Shortly after President Joe Biden took office, he ended the policy known as “remain in Mexico” that resulted in thousands of non-Mexican migrants having to wait in Mexico until their immigration hearings, often in dangerous conditions.
In April, the state of Texas and the state of Missouri sued the Biden administration, arguing that reversing the policy led to a surge of migrants at the US-Mexico border that inflicted costs on the states.
A couple months later, Homeland Security Secretary Alejandro Mayorkas formally ended the policy in a June memo, and the administration later worked to admit those migrants who had been subject to it.
But late Friday, Judge Matthew Kacsmaryk, a Trump appointee, blocked the administration from implementing that memo, though he stayed his order for seven days “to allow the federal government time to seek emergency relief at the appellate level.”
Asylum seekers cross an international bridge from Mexico into the United States on March 17, 2021, in Ciudad Juarez, Mexico.
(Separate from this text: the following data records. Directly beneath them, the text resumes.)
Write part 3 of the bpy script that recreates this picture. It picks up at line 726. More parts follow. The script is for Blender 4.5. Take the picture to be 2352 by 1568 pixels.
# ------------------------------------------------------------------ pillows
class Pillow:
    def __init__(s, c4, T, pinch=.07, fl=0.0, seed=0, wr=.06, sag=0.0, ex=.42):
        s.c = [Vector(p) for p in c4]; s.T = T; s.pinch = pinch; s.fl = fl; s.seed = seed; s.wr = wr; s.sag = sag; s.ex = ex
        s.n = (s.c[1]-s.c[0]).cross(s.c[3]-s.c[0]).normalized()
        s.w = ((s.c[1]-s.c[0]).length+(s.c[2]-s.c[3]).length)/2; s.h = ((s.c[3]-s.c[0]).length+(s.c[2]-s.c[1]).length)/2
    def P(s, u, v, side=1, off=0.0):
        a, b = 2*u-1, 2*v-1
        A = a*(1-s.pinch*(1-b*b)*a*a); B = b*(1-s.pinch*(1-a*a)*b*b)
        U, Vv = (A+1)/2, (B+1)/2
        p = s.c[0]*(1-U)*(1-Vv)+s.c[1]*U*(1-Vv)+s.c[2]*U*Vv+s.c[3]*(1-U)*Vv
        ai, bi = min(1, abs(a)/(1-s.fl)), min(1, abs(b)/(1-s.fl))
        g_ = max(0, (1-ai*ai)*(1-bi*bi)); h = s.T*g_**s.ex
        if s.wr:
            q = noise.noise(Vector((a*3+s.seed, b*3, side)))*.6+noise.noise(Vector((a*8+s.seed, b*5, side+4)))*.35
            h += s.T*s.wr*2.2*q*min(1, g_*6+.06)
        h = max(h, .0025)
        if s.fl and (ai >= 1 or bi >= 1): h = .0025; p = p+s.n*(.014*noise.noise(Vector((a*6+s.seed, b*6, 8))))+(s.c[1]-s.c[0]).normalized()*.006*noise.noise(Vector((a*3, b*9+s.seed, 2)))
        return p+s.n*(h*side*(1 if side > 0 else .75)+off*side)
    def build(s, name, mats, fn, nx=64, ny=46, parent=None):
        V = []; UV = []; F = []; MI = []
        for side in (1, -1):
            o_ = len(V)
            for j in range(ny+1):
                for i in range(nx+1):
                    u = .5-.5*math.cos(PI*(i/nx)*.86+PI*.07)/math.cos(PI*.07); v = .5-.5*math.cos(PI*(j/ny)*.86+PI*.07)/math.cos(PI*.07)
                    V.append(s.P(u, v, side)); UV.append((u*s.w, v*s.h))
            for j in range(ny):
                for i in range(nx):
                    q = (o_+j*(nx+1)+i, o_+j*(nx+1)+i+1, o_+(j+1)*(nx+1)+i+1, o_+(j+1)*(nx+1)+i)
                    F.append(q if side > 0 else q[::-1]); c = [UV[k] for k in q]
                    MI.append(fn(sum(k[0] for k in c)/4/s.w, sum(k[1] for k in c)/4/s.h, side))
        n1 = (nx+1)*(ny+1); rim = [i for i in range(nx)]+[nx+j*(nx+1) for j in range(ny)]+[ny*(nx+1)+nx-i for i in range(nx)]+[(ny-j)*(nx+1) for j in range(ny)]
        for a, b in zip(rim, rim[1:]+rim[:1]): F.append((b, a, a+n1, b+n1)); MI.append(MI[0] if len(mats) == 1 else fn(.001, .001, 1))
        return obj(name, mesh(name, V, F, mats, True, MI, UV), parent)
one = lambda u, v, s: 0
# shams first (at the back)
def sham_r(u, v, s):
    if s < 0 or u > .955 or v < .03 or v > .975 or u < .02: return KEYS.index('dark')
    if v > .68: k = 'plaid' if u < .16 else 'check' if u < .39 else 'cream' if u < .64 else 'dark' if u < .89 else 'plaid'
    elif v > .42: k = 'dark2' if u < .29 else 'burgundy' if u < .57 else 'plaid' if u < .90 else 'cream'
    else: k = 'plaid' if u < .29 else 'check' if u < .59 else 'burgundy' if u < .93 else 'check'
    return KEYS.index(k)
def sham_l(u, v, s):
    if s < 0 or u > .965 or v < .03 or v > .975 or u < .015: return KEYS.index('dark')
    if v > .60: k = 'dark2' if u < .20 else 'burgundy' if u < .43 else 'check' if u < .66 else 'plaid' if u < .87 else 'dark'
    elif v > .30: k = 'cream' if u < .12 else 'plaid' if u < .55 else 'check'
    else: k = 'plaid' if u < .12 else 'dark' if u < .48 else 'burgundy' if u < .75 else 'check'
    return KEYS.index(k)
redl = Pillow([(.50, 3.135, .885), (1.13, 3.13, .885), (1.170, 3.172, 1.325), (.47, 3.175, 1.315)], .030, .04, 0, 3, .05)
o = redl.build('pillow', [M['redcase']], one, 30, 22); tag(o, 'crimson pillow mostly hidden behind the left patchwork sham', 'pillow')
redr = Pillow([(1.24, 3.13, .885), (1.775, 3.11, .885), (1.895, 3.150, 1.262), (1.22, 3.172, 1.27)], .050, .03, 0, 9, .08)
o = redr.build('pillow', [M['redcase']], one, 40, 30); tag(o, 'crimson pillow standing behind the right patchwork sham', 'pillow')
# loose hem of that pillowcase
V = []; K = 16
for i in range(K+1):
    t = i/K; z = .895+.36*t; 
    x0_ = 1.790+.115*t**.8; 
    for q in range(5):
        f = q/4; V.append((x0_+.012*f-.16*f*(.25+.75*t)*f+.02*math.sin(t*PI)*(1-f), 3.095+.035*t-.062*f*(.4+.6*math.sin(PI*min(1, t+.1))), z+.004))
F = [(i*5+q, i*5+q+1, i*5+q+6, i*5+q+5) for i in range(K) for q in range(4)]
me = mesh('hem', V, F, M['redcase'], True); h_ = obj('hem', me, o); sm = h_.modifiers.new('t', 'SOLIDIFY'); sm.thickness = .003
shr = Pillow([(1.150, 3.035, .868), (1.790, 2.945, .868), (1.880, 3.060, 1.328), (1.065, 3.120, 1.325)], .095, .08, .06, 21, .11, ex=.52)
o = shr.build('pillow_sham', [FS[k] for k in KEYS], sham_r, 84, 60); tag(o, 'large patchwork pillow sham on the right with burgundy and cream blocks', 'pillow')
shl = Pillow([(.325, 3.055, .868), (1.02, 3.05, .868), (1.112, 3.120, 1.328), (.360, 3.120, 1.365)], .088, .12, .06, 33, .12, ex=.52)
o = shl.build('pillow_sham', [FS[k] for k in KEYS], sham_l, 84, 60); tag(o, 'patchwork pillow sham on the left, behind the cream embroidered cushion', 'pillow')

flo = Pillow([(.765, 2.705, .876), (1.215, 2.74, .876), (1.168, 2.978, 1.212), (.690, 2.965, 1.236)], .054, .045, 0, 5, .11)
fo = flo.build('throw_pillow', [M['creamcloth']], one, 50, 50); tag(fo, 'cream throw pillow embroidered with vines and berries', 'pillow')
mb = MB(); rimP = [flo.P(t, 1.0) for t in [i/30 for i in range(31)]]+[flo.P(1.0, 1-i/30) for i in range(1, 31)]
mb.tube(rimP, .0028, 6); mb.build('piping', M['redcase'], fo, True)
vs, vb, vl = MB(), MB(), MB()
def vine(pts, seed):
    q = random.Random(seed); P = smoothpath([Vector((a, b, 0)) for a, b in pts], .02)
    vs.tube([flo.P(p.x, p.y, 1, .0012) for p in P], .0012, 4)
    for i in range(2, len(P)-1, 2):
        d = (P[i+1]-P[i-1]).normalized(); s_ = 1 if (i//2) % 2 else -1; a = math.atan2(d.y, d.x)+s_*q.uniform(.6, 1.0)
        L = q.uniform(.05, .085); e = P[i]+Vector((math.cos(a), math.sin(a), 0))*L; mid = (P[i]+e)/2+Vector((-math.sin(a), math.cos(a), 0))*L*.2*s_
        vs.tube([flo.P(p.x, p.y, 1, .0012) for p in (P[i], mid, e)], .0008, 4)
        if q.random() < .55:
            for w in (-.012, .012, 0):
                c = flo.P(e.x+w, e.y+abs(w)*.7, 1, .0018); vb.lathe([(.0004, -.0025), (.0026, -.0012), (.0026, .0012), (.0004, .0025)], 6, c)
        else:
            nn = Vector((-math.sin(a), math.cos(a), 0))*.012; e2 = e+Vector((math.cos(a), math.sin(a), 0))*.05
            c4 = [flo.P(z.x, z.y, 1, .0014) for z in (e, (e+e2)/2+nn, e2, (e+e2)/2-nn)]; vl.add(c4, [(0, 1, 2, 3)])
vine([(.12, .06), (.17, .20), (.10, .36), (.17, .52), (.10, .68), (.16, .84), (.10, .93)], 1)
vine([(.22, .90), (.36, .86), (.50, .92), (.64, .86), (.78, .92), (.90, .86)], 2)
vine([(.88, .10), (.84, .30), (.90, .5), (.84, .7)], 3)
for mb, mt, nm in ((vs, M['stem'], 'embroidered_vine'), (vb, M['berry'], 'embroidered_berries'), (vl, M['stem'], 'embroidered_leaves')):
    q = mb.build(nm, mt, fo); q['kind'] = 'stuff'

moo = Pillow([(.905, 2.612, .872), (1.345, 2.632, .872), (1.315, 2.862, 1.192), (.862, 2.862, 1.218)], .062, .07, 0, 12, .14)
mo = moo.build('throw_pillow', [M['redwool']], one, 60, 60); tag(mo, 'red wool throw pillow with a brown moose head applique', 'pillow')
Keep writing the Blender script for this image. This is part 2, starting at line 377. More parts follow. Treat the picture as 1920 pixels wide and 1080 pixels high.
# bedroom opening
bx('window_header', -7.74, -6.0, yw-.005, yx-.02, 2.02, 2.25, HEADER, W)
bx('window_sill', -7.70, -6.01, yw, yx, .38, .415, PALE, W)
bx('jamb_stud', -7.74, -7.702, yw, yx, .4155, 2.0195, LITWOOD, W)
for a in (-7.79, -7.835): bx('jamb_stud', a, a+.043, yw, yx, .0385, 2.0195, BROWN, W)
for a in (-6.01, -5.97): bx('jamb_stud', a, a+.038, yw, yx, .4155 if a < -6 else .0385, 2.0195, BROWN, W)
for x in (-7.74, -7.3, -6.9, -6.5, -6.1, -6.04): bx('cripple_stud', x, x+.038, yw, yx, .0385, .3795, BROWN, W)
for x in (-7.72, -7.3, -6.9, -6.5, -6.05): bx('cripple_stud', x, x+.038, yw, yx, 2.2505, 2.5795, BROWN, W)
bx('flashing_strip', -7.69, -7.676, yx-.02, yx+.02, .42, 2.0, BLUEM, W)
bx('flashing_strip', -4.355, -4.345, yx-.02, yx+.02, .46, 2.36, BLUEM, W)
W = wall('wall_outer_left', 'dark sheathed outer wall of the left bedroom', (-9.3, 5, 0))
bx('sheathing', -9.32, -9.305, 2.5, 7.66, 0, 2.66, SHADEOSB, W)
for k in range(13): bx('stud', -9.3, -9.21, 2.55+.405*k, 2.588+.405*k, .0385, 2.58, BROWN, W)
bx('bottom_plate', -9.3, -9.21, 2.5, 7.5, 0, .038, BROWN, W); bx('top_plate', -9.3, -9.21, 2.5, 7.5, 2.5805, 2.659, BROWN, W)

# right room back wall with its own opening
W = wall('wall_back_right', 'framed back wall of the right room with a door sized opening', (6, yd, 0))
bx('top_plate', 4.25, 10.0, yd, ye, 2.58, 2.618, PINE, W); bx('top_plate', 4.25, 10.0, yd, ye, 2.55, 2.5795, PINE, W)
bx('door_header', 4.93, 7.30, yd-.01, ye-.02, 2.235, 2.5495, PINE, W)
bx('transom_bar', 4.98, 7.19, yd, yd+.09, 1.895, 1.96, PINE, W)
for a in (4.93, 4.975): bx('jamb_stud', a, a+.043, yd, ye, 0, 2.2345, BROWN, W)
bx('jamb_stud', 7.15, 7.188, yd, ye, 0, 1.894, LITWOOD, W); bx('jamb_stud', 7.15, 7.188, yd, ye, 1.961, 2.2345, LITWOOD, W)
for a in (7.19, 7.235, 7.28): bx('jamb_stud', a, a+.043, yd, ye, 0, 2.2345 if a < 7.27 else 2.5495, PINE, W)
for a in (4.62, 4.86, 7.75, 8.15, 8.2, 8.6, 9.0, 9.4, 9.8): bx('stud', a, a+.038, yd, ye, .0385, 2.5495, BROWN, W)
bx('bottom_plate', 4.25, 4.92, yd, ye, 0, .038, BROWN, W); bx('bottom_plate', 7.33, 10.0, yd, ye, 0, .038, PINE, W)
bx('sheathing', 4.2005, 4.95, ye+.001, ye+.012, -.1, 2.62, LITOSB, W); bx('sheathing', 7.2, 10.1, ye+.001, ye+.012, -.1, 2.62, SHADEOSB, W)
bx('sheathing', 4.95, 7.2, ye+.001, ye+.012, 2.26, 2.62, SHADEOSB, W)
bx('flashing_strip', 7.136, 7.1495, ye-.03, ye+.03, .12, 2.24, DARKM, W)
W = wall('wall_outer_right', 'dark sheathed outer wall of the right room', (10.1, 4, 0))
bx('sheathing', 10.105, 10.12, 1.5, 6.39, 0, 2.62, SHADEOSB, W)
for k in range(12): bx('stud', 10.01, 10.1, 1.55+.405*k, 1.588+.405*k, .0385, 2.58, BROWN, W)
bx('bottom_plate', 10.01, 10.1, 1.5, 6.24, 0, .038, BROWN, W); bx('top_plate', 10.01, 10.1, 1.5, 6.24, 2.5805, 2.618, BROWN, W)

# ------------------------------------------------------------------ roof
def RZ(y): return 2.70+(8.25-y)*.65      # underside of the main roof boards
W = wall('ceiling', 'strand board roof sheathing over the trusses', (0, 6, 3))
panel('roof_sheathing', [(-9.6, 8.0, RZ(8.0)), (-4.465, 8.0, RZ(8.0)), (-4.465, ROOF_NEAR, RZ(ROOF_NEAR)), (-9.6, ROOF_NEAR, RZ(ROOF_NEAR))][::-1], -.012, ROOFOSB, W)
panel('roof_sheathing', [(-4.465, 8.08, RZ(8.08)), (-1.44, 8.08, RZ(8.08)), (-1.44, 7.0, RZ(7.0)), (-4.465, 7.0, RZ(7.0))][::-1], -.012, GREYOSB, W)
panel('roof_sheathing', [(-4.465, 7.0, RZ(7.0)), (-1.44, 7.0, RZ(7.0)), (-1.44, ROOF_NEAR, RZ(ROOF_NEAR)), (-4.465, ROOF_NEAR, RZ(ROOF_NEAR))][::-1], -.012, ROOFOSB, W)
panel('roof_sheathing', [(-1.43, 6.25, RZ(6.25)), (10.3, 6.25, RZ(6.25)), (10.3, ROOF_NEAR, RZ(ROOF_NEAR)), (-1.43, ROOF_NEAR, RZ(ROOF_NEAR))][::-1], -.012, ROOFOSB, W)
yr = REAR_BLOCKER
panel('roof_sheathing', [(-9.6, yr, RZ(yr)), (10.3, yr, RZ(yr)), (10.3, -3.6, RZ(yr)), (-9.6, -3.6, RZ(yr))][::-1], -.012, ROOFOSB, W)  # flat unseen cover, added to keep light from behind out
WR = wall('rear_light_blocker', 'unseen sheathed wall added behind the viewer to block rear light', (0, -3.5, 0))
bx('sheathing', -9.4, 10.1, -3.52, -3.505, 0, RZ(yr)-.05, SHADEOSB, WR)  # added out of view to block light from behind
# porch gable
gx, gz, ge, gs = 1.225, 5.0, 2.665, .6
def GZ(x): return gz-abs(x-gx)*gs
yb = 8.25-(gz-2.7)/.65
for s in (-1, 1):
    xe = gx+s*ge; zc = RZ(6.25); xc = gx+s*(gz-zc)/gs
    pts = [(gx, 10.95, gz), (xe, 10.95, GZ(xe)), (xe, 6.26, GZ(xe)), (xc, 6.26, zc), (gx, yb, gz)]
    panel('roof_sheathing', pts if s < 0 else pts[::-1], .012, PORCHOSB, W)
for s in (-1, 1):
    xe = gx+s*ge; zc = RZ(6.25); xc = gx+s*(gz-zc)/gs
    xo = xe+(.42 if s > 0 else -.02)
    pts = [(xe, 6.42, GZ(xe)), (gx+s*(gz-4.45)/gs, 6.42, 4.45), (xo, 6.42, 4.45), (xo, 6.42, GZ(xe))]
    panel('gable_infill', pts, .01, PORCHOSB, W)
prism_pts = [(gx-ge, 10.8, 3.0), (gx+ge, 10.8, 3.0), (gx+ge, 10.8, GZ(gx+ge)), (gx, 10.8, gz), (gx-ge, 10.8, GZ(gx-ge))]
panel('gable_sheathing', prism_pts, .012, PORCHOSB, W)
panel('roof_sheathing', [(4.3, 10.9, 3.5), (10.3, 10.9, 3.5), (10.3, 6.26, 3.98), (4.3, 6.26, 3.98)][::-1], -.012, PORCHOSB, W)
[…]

Asylum seekers cross an international bridge from Mexico into the United States on March 17, 2021, in Ciudad Juarez, Mexico.
Kacsmaryk said that the Biden administration’s termination of the policy violated the Administrative Procedure Act, a law that dictates what procedures agencies must go through to implement certain policies.
Specifically, the judge said that Mayorkas “failed to consider several of the main benefits of” the policy known as the Migrant Protection Protocols in his June memo, nor did he discuss the rise in border crossings.
Kacsmaryk also concluded that one of the key reasons the memo did provide for ending the policy was arbitrary, in violation of the APA, which prohibits agencies from taking “arbitrary” and “capricious” actions.
The policy — which was an unprecedented departure from previous protocols — was put into effect in 2019 by a memo from then-Homeland Security Secretary Kirstjen Nielsen. An estimated 68,000 migrants were returned to Mexico under the policy.
For those subject to it, that meant waiting months, if not years, in squalid conditions and under the threat of extortion, sexual assault and kidnapping.
The APA, cited in Friday’s ruling, is a law that foes of the Trump administration used to block several of its key moves. It was the basis of the Supreme Court’s decision to halt the Trump administration’s termination of the Deferred Action for Childhood Arrivals program in 2020, as well as the Supreme Court’s decision to block Trump’s census citizenship question.
More recently, it was the law that was the basis of a judge’s decision in Texas last month that ruled that DACA itself was unlawful.